# [DESCRIPTION OF THE TASK]
Set down, exactly as written, the lines from the top of the data to the line that holds "PI = math.pi", and omit the pictures.

# [RECORDED INFORMATION]
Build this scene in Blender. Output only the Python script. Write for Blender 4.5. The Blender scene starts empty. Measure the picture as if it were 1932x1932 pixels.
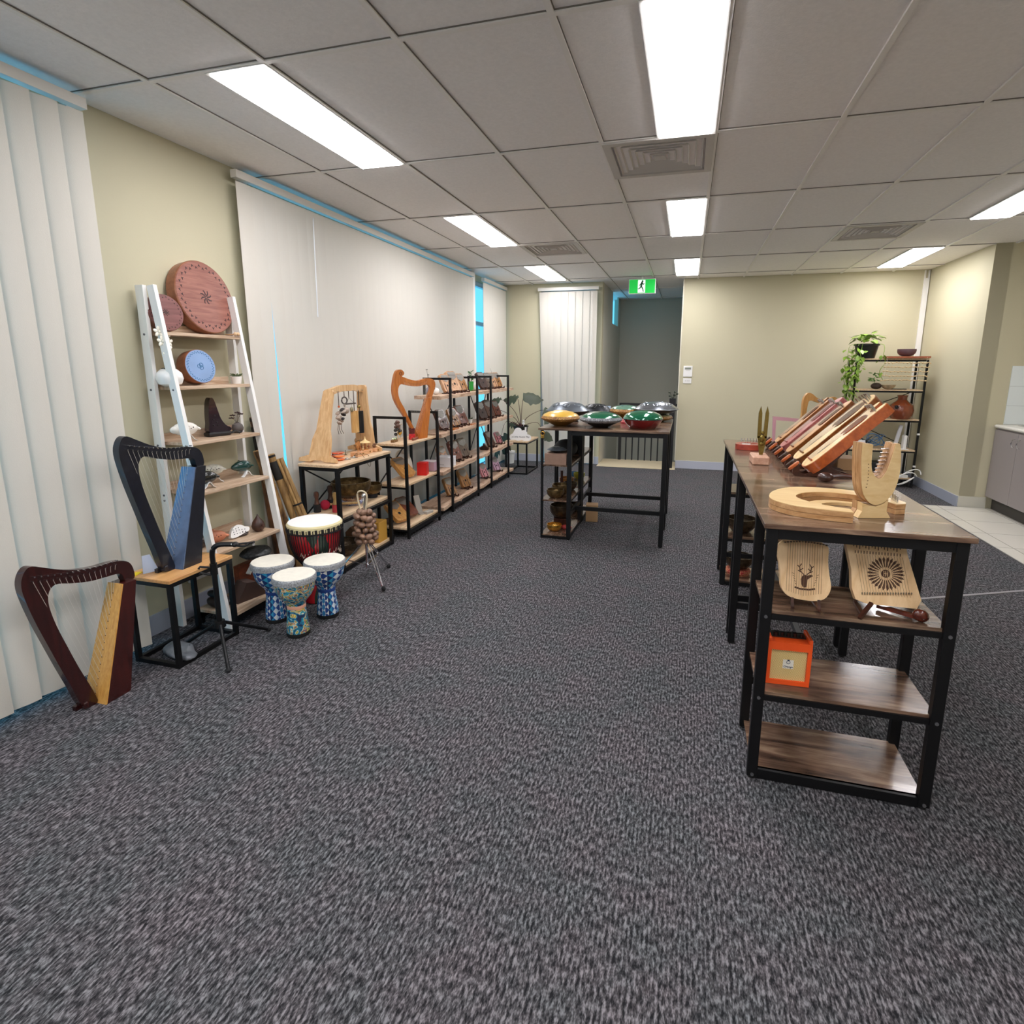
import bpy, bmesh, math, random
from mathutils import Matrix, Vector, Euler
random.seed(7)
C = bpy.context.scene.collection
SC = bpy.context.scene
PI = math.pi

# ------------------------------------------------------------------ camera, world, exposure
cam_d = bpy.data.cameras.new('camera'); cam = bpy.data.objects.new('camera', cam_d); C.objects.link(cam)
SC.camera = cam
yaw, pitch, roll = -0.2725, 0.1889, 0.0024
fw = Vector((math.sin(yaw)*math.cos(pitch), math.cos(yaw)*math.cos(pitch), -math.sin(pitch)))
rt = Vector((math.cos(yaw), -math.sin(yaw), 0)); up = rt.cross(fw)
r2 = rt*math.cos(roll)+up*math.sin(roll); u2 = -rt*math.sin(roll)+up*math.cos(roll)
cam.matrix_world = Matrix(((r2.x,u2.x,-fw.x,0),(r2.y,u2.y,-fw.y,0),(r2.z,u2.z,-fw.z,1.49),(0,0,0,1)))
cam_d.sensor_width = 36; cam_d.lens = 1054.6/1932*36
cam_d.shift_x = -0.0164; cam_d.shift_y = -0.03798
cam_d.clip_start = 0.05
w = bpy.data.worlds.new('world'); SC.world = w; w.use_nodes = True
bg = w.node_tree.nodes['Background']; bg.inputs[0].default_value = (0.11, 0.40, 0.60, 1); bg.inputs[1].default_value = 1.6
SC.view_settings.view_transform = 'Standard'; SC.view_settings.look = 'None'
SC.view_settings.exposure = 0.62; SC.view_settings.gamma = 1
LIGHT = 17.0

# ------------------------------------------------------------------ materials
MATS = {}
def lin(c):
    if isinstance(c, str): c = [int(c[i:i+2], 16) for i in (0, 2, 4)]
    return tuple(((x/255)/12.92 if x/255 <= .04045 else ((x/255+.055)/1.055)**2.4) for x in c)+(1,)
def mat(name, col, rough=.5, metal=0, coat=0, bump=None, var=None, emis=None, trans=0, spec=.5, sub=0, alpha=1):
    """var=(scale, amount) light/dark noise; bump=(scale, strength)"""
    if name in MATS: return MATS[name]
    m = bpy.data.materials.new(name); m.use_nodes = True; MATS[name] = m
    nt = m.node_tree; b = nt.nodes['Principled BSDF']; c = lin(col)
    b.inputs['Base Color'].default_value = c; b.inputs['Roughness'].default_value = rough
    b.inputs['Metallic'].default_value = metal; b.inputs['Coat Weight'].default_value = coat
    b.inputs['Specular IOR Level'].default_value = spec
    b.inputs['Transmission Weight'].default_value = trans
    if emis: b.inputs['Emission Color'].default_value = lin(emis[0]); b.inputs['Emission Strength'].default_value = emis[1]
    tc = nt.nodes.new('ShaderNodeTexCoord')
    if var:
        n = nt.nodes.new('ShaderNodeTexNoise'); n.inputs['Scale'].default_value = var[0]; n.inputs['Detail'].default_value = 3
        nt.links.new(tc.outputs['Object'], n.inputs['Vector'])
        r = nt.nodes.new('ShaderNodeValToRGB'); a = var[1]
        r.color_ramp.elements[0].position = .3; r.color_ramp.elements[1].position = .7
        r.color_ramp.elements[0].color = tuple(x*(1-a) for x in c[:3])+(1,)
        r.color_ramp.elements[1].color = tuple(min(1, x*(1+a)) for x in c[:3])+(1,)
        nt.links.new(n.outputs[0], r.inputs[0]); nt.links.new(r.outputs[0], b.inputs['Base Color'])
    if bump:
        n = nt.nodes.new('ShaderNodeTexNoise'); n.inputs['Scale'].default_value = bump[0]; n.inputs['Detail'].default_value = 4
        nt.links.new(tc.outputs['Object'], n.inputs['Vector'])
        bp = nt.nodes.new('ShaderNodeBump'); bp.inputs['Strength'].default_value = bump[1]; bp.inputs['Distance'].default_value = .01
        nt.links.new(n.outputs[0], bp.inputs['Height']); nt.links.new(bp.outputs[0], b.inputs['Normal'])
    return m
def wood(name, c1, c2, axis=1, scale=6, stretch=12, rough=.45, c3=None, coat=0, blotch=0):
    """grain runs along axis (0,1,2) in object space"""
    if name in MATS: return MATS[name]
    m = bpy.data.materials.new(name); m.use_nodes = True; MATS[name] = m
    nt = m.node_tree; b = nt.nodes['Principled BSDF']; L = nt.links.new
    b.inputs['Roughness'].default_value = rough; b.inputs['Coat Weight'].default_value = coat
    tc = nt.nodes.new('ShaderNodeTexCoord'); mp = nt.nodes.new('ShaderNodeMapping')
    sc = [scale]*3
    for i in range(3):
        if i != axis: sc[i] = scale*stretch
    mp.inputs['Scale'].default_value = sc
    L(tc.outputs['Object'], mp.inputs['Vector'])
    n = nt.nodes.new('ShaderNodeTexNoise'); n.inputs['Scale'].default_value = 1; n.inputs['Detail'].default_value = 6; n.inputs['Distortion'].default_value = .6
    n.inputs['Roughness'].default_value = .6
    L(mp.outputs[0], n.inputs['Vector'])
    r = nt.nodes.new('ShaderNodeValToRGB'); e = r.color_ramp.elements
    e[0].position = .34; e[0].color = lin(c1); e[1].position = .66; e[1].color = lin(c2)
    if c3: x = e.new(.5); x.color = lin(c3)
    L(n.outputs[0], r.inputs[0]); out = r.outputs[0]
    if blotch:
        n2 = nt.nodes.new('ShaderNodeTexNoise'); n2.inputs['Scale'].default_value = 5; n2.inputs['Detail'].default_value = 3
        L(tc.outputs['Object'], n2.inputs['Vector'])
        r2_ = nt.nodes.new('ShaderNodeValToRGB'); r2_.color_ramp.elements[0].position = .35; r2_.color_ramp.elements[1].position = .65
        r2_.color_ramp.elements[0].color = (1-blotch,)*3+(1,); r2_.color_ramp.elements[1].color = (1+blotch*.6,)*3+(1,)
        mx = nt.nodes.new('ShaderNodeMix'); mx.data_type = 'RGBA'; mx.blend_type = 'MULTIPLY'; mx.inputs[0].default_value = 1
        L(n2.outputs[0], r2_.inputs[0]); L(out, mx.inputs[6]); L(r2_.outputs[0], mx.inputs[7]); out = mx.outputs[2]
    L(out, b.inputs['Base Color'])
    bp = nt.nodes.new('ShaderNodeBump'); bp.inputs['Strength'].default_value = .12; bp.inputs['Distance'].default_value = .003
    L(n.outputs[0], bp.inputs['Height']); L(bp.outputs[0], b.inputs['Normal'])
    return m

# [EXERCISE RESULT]
Build this scene in Blender. Output only the Python script. Write for Blender 4.5. The Blender scene starts empty. Measure the picture as if it were 1932x1932 pixels.
import bpy, bmesh, math, random
from mathutils import Matrix, Vector, Euler
random.seed(7)
C = bpy.context.scene.collection
SC = bpy.context.scene
PI = math.pi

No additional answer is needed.